==== MATERIAL PROVIDED

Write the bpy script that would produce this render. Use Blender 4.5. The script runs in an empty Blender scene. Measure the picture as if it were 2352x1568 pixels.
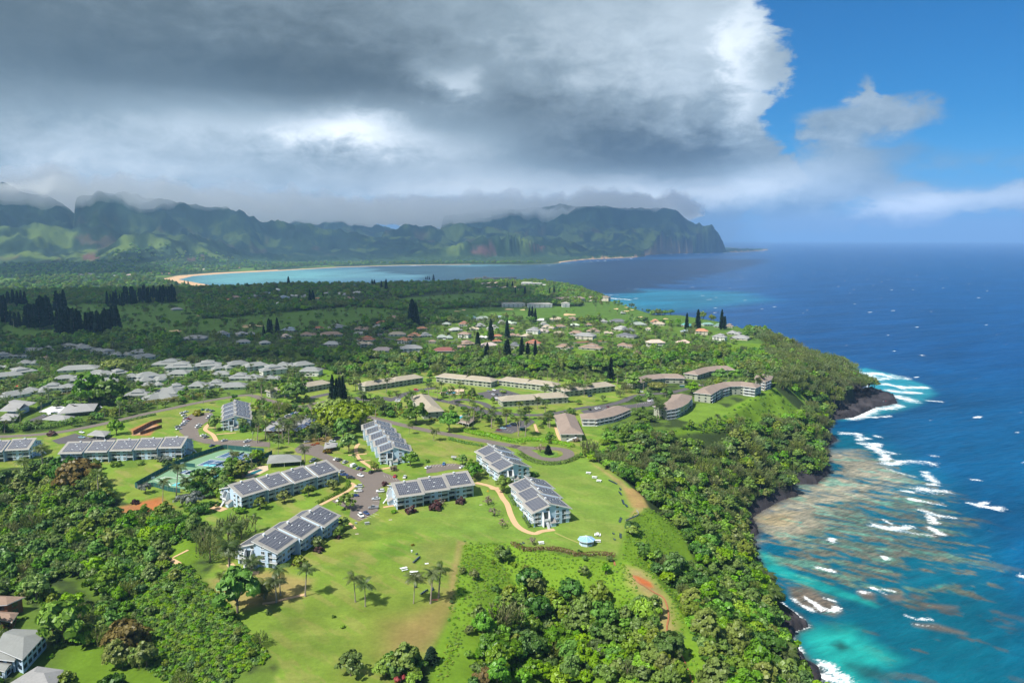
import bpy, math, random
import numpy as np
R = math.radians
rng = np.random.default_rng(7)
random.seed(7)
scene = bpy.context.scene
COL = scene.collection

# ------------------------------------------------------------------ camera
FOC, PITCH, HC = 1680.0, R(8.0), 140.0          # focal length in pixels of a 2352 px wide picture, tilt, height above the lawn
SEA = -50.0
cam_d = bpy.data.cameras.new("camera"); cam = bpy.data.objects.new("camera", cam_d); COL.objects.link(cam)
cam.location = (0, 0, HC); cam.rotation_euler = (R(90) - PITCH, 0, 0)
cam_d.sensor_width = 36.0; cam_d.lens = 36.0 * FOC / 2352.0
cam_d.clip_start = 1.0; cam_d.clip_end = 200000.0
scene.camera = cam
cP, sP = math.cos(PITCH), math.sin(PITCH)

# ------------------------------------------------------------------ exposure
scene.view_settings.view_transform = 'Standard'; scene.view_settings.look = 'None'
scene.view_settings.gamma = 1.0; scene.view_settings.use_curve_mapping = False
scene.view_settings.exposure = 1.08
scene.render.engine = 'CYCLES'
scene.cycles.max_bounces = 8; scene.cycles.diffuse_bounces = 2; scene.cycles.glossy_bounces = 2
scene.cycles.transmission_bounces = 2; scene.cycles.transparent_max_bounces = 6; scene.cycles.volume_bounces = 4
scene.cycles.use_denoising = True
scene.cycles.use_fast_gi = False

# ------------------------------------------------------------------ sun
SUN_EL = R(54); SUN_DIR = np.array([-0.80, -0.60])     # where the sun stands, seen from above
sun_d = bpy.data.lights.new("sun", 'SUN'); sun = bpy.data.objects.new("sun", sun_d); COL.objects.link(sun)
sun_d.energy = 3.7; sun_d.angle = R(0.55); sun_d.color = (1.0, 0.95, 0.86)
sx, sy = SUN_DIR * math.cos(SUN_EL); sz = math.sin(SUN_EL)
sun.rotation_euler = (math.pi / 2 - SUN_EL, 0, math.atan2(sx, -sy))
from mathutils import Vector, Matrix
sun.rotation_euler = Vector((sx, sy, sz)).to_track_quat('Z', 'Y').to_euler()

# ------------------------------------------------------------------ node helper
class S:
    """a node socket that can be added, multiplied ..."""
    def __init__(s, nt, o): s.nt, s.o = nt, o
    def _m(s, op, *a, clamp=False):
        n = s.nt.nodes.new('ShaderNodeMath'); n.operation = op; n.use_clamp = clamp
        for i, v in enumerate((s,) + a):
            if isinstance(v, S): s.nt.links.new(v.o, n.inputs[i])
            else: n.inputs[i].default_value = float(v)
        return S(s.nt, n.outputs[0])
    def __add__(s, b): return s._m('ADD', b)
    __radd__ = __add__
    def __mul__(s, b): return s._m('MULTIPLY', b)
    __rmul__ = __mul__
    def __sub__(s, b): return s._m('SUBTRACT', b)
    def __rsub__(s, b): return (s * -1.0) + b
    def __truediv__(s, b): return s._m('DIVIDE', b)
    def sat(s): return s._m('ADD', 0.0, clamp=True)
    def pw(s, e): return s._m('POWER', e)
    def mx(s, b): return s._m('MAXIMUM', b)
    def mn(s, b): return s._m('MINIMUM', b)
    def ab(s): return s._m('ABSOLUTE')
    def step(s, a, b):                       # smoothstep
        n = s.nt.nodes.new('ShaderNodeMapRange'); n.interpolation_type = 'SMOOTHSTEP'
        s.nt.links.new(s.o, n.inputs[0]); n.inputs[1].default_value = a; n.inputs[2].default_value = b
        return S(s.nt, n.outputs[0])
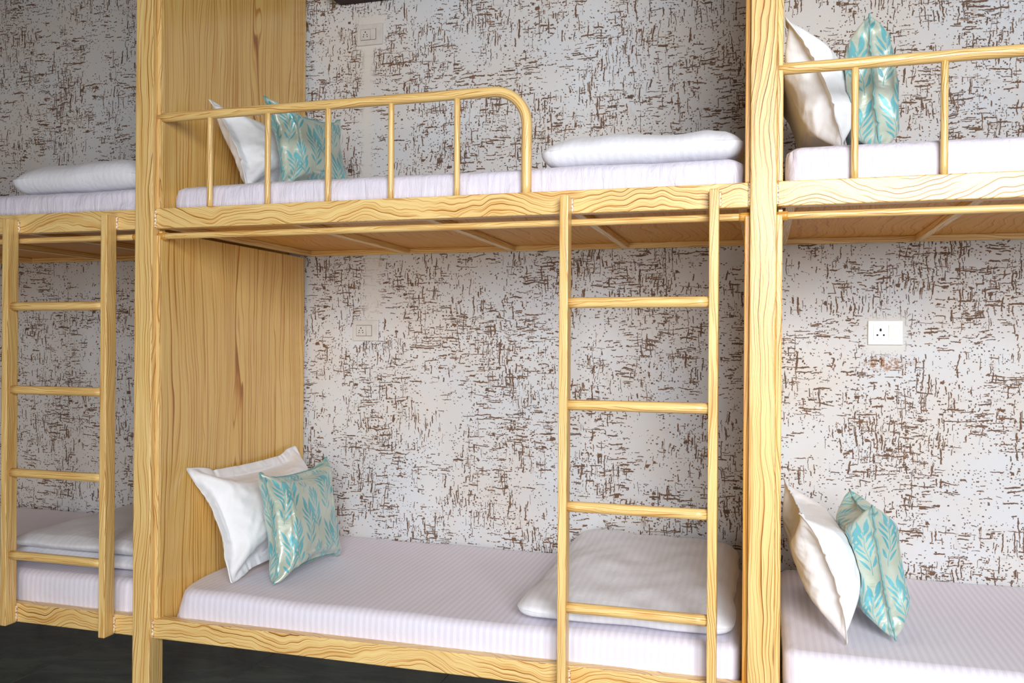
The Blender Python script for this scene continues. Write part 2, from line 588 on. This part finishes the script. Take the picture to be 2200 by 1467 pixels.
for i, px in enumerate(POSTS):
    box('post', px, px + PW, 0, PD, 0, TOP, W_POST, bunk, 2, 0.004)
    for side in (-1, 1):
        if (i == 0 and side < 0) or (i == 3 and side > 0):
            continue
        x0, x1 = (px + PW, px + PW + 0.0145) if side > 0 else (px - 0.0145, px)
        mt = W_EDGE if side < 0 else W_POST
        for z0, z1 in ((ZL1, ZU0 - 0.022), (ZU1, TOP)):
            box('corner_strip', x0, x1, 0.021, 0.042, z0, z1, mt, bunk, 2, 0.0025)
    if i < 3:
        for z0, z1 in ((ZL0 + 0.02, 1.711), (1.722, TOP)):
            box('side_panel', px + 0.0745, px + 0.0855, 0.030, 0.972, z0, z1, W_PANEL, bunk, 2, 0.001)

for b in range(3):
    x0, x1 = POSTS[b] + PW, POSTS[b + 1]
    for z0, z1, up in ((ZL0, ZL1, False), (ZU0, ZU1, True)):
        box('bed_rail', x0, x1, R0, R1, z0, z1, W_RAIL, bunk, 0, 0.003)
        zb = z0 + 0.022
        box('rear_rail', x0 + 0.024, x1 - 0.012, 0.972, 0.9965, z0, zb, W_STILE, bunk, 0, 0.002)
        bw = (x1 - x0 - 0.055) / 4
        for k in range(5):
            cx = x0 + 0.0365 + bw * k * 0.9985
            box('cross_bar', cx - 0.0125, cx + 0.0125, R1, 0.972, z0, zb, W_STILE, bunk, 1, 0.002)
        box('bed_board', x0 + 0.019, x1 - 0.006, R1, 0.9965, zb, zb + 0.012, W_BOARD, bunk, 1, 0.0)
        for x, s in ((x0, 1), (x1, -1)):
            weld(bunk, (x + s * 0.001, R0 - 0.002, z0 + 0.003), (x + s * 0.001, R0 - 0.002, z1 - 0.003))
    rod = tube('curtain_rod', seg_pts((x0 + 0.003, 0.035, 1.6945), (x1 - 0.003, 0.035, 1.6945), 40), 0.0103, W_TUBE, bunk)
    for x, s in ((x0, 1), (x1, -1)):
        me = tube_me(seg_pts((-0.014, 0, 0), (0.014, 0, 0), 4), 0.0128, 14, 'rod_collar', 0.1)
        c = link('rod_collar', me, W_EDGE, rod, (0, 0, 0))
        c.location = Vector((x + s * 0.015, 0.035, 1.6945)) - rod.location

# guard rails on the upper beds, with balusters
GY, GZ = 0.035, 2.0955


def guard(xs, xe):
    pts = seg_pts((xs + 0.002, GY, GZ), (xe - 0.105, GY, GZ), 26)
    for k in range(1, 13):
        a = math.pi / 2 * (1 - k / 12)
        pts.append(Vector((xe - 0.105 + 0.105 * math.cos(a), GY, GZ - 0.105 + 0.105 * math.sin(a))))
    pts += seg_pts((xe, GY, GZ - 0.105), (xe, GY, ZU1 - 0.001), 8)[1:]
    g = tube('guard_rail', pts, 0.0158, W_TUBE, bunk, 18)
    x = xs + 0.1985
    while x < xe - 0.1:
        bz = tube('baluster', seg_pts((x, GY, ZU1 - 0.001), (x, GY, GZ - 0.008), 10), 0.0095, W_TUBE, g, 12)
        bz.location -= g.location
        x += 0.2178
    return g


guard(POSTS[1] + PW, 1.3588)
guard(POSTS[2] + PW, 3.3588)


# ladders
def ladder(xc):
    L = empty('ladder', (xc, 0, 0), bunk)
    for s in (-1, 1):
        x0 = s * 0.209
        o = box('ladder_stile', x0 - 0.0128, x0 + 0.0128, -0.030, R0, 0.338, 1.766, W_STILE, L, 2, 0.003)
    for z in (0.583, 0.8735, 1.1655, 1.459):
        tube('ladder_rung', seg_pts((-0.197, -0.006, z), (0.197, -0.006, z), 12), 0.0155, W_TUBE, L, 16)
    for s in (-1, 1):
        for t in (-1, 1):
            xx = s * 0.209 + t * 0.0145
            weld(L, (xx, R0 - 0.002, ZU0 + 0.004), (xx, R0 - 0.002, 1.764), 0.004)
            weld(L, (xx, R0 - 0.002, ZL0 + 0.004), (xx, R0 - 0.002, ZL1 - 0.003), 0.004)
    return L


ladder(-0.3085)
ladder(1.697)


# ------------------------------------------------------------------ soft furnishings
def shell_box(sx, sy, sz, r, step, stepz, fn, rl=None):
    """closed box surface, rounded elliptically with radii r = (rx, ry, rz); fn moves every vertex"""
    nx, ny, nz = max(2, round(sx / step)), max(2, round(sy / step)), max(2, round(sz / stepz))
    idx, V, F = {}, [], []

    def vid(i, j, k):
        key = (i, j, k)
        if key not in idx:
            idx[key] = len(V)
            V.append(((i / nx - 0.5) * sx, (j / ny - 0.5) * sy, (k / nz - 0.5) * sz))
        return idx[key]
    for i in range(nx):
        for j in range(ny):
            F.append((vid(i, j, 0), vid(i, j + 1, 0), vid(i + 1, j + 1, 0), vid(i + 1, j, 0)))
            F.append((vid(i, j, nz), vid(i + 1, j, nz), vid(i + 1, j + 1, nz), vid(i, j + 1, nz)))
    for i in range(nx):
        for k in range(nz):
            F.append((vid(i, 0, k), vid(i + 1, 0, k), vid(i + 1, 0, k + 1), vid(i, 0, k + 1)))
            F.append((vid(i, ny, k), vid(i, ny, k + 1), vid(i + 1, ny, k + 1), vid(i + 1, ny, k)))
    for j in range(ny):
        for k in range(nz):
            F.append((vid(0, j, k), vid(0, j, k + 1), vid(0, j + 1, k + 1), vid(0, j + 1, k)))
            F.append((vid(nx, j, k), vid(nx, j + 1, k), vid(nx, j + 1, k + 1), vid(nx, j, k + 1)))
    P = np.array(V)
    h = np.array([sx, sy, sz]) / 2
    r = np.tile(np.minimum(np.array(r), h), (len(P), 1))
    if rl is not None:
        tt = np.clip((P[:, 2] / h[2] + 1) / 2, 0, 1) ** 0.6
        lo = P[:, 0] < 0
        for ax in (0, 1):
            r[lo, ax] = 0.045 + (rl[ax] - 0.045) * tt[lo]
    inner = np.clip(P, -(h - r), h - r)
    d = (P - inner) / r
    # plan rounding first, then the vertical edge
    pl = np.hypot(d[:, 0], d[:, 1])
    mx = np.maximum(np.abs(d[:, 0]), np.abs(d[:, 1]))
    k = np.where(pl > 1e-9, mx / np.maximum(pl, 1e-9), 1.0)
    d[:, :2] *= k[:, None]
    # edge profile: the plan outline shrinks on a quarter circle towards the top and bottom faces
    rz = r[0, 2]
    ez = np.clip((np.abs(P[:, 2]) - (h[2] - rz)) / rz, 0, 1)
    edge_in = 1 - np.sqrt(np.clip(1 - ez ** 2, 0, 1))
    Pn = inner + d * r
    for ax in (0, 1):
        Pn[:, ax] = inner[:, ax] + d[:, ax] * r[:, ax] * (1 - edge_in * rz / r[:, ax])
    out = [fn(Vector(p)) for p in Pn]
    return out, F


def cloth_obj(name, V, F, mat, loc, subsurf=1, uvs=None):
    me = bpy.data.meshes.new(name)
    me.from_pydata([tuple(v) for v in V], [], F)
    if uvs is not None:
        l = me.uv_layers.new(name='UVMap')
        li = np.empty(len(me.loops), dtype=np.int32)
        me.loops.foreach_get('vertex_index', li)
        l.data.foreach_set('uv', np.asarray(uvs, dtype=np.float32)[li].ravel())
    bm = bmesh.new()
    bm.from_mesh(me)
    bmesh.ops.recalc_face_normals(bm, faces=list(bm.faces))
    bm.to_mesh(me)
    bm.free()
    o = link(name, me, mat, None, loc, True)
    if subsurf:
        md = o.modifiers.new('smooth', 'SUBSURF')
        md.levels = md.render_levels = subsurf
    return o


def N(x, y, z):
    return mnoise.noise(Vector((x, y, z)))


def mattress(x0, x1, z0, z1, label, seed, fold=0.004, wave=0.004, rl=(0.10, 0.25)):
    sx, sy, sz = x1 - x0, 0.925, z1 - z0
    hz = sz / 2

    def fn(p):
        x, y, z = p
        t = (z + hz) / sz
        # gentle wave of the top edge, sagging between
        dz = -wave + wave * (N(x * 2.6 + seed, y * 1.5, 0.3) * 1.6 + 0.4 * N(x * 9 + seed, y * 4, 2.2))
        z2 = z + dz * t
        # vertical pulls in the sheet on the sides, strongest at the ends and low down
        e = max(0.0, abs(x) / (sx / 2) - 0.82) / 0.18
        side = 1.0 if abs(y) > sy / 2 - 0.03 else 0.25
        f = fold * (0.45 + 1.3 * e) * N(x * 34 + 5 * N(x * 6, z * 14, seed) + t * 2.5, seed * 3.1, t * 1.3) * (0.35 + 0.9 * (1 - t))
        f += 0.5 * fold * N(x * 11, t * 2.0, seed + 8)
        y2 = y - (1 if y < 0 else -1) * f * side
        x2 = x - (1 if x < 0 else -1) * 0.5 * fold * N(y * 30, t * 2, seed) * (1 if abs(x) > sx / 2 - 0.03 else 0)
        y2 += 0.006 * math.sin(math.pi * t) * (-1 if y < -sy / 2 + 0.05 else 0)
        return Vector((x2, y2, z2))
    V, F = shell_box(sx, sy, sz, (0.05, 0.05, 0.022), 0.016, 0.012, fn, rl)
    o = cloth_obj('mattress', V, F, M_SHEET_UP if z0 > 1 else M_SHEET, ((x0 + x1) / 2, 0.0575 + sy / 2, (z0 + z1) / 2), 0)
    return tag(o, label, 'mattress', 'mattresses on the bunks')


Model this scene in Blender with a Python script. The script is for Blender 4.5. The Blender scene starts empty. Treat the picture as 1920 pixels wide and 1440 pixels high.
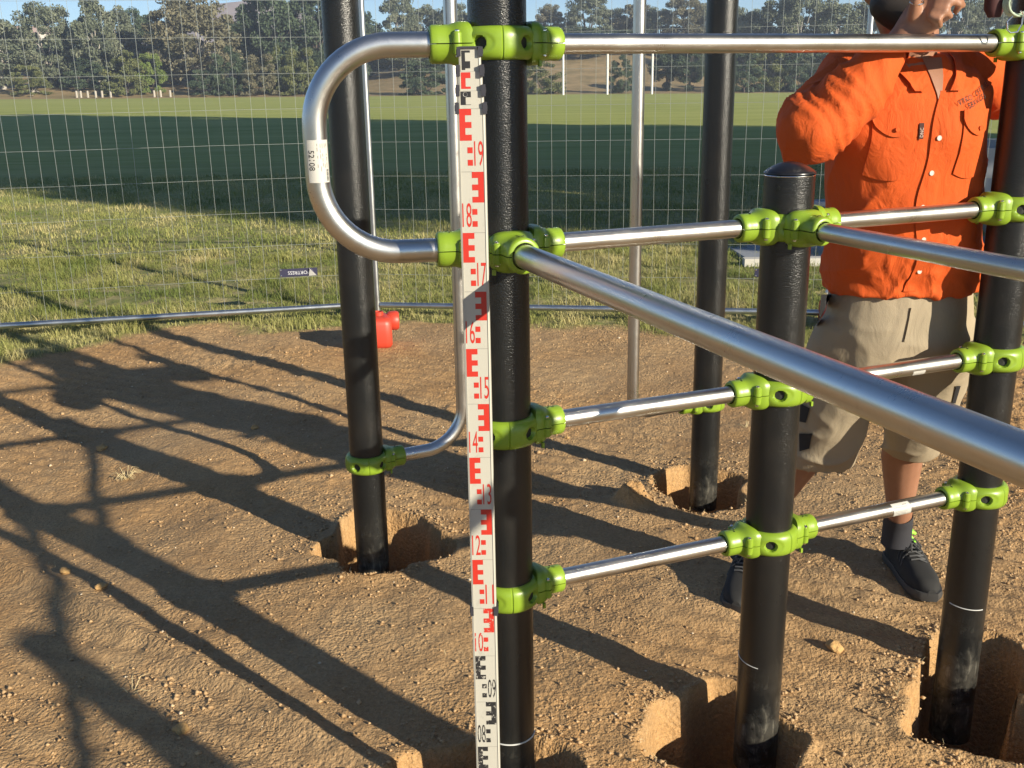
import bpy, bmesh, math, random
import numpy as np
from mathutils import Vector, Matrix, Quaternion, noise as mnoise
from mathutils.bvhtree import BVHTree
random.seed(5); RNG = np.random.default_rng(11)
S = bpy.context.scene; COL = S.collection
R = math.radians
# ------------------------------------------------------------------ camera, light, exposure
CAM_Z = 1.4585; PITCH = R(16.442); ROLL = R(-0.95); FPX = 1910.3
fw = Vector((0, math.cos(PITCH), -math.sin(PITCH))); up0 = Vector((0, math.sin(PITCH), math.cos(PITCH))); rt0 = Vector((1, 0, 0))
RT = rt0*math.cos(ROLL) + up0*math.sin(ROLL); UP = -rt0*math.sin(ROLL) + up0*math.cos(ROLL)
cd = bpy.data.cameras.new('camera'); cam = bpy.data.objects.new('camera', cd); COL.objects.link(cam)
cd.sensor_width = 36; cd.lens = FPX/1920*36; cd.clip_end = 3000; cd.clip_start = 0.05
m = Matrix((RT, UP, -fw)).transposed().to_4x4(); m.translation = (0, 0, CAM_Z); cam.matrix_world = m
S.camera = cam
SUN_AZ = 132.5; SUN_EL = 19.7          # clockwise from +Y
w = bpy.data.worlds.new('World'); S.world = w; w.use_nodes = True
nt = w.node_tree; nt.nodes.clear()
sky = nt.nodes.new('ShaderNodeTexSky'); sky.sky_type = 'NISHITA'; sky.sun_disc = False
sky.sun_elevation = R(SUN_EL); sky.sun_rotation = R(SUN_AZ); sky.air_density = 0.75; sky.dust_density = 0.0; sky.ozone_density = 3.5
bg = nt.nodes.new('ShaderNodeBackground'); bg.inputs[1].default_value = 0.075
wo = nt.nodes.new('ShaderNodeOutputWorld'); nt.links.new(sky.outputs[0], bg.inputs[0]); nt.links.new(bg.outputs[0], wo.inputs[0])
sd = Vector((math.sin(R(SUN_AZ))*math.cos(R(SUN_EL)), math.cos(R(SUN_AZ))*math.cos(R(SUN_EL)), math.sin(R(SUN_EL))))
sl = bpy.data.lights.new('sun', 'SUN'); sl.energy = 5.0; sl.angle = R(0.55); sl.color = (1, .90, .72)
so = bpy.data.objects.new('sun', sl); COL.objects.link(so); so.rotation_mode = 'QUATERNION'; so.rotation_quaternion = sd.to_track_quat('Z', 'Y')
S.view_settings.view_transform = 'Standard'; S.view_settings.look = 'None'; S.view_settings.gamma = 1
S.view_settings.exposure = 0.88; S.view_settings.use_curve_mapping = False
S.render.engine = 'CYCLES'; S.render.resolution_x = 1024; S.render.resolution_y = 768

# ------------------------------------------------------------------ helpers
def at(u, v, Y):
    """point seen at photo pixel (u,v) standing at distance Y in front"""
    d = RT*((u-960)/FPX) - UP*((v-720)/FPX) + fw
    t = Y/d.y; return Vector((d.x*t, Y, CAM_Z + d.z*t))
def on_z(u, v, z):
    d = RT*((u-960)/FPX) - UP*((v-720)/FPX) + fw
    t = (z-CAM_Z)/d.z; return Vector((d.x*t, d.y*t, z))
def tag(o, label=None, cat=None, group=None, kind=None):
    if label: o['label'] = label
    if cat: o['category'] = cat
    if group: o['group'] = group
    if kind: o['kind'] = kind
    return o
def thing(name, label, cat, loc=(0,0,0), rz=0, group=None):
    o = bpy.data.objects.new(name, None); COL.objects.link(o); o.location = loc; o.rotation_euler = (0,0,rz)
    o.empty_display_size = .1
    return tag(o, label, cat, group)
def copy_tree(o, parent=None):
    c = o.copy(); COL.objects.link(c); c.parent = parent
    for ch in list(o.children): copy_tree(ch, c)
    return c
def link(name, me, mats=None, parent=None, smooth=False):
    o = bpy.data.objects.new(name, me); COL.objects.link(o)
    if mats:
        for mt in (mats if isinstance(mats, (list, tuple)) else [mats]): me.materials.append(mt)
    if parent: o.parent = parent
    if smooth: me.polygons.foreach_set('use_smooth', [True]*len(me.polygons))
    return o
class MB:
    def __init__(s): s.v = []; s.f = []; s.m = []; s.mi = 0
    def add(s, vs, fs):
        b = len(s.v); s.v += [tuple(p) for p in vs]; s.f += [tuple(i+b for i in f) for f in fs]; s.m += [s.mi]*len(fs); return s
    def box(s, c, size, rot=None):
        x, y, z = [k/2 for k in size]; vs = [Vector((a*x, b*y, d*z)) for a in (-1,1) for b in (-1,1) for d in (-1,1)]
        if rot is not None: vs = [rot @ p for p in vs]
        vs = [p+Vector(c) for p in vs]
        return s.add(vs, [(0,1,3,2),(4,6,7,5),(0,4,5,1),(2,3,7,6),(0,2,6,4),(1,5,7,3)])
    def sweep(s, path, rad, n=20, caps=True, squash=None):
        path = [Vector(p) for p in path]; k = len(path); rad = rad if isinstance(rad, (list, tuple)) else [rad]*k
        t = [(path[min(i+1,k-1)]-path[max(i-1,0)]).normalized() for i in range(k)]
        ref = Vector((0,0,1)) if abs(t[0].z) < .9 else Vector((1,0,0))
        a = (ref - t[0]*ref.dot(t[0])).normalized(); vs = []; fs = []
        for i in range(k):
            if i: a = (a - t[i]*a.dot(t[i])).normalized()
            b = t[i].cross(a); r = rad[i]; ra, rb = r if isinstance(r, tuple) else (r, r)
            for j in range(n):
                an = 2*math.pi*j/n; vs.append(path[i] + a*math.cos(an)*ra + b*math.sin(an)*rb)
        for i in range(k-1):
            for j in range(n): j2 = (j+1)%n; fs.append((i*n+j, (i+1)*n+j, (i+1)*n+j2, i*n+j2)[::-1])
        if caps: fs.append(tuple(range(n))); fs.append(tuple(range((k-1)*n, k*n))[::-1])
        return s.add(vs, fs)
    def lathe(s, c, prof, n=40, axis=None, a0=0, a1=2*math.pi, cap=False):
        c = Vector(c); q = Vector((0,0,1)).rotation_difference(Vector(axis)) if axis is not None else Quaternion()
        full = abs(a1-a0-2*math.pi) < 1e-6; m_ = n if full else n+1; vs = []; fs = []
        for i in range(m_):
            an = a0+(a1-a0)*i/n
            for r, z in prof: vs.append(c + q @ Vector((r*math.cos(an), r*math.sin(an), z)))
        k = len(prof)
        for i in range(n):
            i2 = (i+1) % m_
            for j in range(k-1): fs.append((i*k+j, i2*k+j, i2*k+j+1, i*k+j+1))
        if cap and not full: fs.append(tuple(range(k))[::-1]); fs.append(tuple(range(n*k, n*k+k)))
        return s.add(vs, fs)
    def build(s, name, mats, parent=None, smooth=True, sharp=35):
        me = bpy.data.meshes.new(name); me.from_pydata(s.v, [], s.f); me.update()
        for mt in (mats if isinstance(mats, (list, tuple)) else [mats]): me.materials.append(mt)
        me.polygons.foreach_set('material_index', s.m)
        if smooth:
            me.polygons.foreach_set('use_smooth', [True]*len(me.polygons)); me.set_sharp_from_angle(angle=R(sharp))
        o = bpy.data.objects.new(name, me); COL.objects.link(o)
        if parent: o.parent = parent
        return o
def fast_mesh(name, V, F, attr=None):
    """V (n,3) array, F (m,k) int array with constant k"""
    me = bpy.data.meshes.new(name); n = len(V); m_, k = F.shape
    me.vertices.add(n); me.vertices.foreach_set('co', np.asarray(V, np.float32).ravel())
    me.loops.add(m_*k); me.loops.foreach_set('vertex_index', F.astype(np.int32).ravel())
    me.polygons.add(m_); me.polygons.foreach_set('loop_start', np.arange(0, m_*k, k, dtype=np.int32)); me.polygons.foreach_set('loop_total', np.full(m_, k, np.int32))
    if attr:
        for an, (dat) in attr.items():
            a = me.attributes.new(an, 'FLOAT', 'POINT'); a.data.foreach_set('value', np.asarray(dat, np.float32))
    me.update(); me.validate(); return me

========

THE TASK: Above are the records. Copy every line in them holding "with".

FINAL RESULT:
# guard rails on the upper beds, with balusters
    """closed box surface, rounded elliptically with radii r = (rx, ry, rz); fn moves every vertex"""
Model this scene in Blender with a Python script. The script is for Blender 4.5. The Blender scene starts empty. Treat the picture as 1920 pixels wide and 1440 pixels high.
    """V (n,3) array, F (m,k) int array with constant k"""